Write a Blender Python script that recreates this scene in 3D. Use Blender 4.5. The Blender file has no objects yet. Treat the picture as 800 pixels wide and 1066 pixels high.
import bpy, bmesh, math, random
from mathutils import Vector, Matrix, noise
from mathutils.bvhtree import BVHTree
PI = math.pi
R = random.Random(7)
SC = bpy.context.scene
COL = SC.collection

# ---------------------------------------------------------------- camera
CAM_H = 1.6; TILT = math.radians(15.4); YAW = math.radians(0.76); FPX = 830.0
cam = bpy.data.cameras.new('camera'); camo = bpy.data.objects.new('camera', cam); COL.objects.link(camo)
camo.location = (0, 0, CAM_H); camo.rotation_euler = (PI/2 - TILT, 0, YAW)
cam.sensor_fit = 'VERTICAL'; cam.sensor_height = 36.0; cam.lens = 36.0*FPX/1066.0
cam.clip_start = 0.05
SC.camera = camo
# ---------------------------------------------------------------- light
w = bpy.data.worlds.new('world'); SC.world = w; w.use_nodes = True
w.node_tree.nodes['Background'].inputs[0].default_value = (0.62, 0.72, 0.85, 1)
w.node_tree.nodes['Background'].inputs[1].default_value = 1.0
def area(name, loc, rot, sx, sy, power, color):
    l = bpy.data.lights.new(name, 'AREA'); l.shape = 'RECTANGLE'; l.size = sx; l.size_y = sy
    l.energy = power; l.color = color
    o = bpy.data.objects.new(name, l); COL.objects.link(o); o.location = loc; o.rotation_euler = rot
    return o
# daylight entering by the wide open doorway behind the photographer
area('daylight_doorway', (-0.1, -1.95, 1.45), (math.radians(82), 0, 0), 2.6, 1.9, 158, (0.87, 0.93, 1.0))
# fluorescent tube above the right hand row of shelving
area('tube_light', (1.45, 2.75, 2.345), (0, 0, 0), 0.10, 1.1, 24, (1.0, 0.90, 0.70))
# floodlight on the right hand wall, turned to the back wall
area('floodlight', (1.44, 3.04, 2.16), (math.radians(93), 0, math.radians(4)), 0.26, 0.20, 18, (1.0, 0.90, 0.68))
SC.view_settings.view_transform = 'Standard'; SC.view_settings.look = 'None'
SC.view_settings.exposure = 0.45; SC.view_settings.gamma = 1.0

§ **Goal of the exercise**
Repeat the material word for word, in full.

§ **The response**
Write a Blender Python script that recreates this scene in 3D. Use Blender 4.5. The Blender file has no objects yet. Treat the picture as 800 pixels wide and 1066 pixels high.
import bpy, bmesh, math, random
from mathutils import Vector, Matrix, noise
from mathutils.bvhtree import BVHTree
PI = math.pi
R = random.Random(7)
SC = bpy.context.scene
COL = SC.collection

# ---------------------------------------------------------------- camera
CAM_H = 1.6; TILT = math.radians(15.4); YAW = math.radians(0.76); FPX = 830.0
cam = bpy.data.cameras.new('camera'); camo = bpy.data.objects.new('camera', cam); COL.objects.link(camo)
camo.location = (0, 0, CAM_H); camo.rotation_euler = (PI/2 - TILT, 0, YAW)
cam.sensor_fit = 'VERTICAL'; cam.sensor_height = 36.0; cam.lens = 36.0*FPX/1066.0
cam.clip_start = 0.05
SC.camera = camo
# ---------------------------------------------------------------- light
w = bpy.data.worlds.new('world'); SC.world = w; w.use_nodes = True
w.node_tree.nodes['Background'].inputs[0].default_value = (0.62, 0.72, 0.85, 1)
w.node_tree.nodes['Background'].inputs[1].default_value = 1.0
def area(name, loc, rot, sx, sy, power, color):
    l = bpy.data.lights.new(name, 'AREA'); l.shape = 'RECTANGLE'; l.size = sx; l.size_y = sy
    l.energy = power; l.color = color
    o = bpy.data.objects.new(name, l); COL.objects.link(o); o.location = loc; o.rotation_euler = rot
    return o
# daylight entering by the wide open doorway behind the photographer
area('daylight_doorway', (-0.1, -1.95, 1.45), (math.radians(82), 0, 0), 2.6, 1.9, 158, (0.87, 0.93, 1.0))
# fluorescent tube above the right hand row of shelving
area('tube_light', (1.45, 2.75, 2.345), (0, 0, 0), 0.10, 1.1, 24, (1.0, 0.90, 0.70))
# floodlight on the right hand wall, turned to the back wall
area('floodlight', (1.44, 3.04, 2.16), (math.radians(93), 0, math.radians(4)), 0.26, 0.20, 18, (1.0, 0.90, 0.68))
SC.view_settings.view_transform = 'Standard'; SC.view_settings.look = 'None'
SC.view_settings.exposure = 0.45; SC.view_settings.gamma = 1.0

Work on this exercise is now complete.